H1-2025 Results in European Listed RE: Building on Strength and Stability
As we move through 2025, the European listed real estate sector continues to demonstrate remarkable resilience and adaptability. Despite the significant uncertainty observed this year in terms of macroeconomics and geopolitics, the latest results season revealed a sector that is not only navigating the changing market conditions but also capitalizing on new opportunities.
Between July and September, EPRA tracked a total of 68 companies across the continent reporting quarterly or semi-annual figures, where 61 of them showed positive or neutral results (aligned with market expectations), 4 of them reported outstanding figures (even increasing their own annual guidance) and only 3 of them did not reach market expectations. Here, we summarize some of the key trends in terms of operations, property valuations, financing conditions and earnings momentum that are shaping the industry’s positive outlook.

Operational Trends: Resilience and Steady Growth
Across the sector, operational performance remains robust. Rental income growth is a healthy, with most companies reporting positive changes both on a total basis and and like-for-like basis. In the latest results, the l-f-l rental growth typically ranged from 1% to 6%, often supported by indexation mechanisms and strong leasing activity, while some companies reported double digit total growth thanks to recent property portfolio expansion.
Occupancy rates remain high in most segments, particularly in residential, healthcare, and logistics properties, with typical occupancy rates ranging from 94% to 98% and a sector. Retail and office segments show more mixed results, with prime assets and well-located properties maintaining strong occupancy, while secondary locations may experience higher vacancy or slower leasing activity.
Cost control and operational efficiency are also prominent, as companies focus on maintaining margins in an environment of rising expenses, although the general cost of debt seems to be stabilizing. Many property companies and REITs are increasing their CAPEX and investing in portfolio expansion and asset upgrades, sustainability initiatives, and digitalization to enhance tenant experience and operational resilience.
Property Valuations: Stabilization and Signs of Recovery
After a period of downward pressure mostly derived from higher interest rates, property valuations are showing signs of stabilization. In several segments, especially industrial, retail, and residential, valuations are showing moderate uplifts. Except for one single office specialist, the range of property portfolio valuation changes in H1-2025 was 0% to 5%. Capital recycling is still a common strategy, with companies disposing of non-core assets and reinvesting in higher-performing properties or development projects.

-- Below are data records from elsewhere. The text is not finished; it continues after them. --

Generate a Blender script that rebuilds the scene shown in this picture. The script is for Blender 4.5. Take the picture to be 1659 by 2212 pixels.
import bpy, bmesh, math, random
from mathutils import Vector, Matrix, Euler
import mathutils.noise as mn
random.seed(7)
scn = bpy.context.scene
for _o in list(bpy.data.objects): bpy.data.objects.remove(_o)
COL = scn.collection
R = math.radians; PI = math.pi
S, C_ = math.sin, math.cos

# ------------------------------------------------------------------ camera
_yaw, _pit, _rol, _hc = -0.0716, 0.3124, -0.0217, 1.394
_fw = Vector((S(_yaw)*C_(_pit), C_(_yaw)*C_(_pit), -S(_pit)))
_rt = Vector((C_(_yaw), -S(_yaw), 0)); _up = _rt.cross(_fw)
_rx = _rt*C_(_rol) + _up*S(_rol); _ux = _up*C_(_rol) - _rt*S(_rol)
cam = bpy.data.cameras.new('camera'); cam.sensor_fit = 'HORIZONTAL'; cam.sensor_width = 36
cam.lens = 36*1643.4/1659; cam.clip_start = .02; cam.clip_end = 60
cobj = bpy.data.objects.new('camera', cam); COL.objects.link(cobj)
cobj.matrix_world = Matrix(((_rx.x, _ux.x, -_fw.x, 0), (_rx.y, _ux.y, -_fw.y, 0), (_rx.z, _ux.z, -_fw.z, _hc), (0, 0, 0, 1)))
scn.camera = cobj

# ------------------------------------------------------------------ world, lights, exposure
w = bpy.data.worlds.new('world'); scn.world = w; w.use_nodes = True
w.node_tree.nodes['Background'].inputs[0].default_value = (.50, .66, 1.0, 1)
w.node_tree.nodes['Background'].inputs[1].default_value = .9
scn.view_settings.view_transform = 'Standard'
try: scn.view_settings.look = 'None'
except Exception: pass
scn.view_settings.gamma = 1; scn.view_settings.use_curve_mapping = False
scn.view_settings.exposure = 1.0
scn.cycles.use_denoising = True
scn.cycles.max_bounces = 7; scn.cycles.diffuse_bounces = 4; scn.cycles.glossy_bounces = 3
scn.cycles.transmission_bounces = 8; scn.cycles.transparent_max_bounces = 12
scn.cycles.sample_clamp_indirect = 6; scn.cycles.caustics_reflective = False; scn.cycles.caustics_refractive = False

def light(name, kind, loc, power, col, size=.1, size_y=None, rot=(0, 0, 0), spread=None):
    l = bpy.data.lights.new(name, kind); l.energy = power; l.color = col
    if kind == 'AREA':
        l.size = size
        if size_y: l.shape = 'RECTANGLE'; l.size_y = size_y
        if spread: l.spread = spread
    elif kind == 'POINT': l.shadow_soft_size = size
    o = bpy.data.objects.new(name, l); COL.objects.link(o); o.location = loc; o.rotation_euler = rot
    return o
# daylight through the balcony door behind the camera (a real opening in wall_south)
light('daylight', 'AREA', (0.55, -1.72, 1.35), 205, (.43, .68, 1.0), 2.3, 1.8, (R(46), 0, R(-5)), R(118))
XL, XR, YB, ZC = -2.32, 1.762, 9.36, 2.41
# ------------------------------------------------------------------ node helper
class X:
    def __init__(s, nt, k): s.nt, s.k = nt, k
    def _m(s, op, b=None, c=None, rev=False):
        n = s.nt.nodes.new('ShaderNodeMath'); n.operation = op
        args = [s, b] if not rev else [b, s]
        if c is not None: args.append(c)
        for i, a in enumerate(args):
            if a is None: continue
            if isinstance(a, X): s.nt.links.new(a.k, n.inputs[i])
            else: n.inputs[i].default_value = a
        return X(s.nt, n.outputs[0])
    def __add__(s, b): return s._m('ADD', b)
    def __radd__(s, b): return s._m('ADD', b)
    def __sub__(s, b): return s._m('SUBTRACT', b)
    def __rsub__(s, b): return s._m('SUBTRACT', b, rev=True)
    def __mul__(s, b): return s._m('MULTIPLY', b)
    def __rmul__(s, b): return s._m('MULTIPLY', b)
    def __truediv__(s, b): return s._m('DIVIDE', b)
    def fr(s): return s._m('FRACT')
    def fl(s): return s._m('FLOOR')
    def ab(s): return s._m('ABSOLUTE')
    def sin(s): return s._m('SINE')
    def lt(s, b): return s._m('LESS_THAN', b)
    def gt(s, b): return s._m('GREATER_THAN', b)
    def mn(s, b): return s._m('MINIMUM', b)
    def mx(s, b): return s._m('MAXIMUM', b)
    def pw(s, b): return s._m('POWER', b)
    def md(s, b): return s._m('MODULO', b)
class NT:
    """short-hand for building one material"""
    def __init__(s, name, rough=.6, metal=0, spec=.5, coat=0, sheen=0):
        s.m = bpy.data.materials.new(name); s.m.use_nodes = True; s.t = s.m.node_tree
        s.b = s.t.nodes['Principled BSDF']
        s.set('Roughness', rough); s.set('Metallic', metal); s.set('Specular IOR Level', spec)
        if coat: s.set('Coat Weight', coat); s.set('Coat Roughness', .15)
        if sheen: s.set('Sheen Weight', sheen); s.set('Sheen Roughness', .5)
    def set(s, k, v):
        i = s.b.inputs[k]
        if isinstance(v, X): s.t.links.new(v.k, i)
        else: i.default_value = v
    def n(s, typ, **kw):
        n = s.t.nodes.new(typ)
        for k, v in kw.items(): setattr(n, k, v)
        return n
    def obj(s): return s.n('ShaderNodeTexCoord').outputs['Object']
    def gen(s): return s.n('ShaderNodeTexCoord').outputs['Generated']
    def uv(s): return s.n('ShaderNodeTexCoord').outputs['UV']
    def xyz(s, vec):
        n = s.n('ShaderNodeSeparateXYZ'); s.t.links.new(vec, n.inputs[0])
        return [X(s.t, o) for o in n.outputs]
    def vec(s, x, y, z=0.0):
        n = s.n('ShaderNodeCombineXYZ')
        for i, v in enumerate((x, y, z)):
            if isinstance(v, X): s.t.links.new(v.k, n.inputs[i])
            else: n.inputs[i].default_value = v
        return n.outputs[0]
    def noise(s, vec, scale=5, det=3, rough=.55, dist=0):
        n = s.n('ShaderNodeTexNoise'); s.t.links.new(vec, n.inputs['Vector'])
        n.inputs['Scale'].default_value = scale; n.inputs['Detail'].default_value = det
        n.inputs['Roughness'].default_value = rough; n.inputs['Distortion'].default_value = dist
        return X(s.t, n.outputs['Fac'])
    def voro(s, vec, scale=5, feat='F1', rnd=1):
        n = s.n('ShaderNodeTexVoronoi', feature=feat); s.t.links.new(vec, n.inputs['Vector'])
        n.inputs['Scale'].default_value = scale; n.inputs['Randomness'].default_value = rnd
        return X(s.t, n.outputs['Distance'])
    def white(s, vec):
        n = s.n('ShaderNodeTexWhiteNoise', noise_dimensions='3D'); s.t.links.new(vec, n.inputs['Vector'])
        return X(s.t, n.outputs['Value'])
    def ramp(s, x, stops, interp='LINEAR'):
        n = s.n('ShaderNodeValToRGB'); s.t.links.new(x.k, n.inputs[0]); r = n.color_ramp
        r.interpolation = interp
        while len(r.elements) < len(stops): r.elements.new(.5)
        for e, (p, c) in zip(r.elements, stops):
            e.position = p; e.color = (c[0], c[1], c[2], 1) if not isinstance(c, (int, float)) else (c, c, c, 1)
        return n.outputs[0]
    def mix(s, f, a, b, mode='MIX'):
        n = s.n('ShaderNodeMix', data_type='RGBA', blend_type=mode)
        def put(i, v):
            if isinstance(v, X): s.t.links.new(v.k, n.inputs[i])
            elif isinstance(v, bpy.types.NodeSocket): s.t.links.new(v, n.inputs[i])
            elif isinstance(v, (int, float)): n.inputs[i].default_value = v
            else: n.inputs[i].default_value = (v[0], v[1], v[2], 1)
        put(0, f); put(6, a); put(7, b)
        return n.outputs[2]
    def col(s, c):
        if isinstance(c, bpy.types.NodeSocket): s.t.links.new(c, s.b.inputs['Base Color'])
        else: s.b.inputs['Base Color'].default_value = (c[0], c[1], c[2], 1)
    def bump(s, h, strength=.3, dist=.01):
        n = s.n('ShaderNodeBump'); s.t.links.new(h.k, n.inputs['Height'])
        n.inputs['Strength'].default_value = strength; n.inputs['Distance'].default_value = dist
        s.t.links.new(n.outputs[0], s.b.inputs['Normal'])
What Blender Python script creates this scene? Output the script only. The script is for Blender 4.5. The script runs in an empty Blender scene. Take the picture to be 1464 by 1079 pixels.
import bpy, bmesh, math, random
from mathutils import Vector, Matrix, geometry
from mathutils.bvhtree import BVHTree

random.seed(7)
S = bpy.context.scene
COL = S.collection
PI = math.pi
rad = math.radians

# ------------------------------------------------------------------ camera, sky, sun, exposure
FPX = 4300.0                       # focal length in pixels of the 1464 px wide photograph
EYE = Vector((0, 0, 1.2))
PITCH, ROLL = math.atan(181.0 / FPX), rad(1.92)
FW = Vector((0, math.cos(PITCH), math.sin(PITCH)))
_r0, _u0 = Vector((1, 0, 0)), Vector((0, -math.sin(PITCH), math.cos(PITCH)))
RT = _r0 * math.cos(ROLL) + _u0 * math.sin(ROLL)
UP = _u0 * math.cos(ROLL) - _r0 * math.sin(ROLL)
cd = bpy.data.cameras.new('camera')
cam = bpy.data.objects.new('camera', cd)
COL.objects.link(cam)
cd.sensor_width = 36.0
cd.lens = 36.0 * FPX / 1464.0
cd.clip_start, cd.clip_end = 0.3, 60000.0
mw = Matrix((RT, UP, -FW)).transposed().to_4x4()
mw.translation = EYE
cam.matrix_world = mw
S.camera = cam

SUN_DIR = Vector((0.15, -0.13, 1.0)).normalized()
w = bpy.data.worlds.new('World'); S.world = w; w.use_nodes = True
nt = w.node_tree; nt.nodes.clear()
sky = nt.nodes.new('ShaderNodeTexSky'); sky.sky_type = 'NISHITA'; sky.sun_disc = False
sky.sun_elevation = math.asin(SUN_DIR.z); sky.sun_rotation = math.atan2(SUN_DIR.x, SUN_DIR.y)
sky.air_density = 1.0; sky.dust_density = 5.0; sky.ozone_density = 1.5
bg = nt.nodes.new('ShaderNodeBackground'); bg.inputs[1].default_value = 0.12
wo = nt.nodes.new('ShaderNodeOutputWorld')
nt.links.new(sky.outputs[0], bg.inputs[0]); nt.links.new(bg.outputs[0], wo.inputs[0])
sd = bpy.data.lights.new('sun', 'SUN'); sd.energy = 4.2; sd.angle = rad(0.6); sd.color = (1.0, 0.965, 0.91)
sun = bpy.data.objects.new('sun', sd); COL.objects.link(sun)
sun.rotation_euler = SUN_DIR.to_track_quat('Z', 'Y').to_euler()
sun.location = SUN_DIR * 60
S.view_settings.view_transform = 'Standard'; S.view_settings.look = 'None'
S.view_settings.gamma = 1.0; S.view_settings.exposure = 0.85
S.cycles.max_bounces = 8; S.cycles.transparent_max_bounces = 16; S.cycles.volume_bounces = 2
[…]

Earnings and Financing: Positive Trajectory and Guidance
Earnings momentum across the sector is generally positive. Most companies reported earnings changes with a median of +3% to +7% and most results were in line with or ahead of expectations, with several raising their full-year guidance. The industrial and residential sectors in continental Europe showed strong results, mostly thanks to positive developments profits and strong demand for rental space boosted by the recent fiscal expansion in Germany. Dividend policies remain stable, with most companies maintaining or modestly increasing payouts.
From the 68 companies initially covered, EPRA analysed 49 that reported metrics comparable with their peers in terms of rental growth, LTV and NAV.
The LTV ratios are generally stable or improving, with most companies reporting LTVs in the range 18% to 50%, with no significant change on an aggregated level compared to Dec/2024. However, companies with stronger rental growth are also showing a slight increase in LTV that seems to be perceived positively by investors, pushing for lower discounts to NAV and even turning to slides premium in some cases.

Sector Sentiment and Conclusions
Sentiment across the sector remains optimistic but cautious, while the overall tone was positive for most of the companies reporting. Several companies are expanding their property portfolios, and many others are focused on operational excellence, portfolio quality, and financial resilience.
Sector optimism is increasing after an extremely cautious results season in Q2-2025, where the tariffs announcements by the US government brought lots of uncertainty. During the 3rd quarter of the year, 44% of the companies reported positive results and guidance improvements and 6% outstanding results, which represents a significant improvement compared to just 0% outstanding and 41% positive results in the previous quarter. The percentage of neutral announcements also decreased from 53% in Q2 to 46% in Q3.
As the sector moves into the last quarter of 2025, the focus remains on operational and financial efficiency, capitalizing on rental growth opportunities, and managing costs. The stabilization of property values, combined with strong operational fundamentals and prudent financial management, provides a solid foundation for continued success. While macroeconomic uncertainty and sector-specific challenges persist, the European listed real estate sector is well-positioned to deliver resilient income and sustainable growth.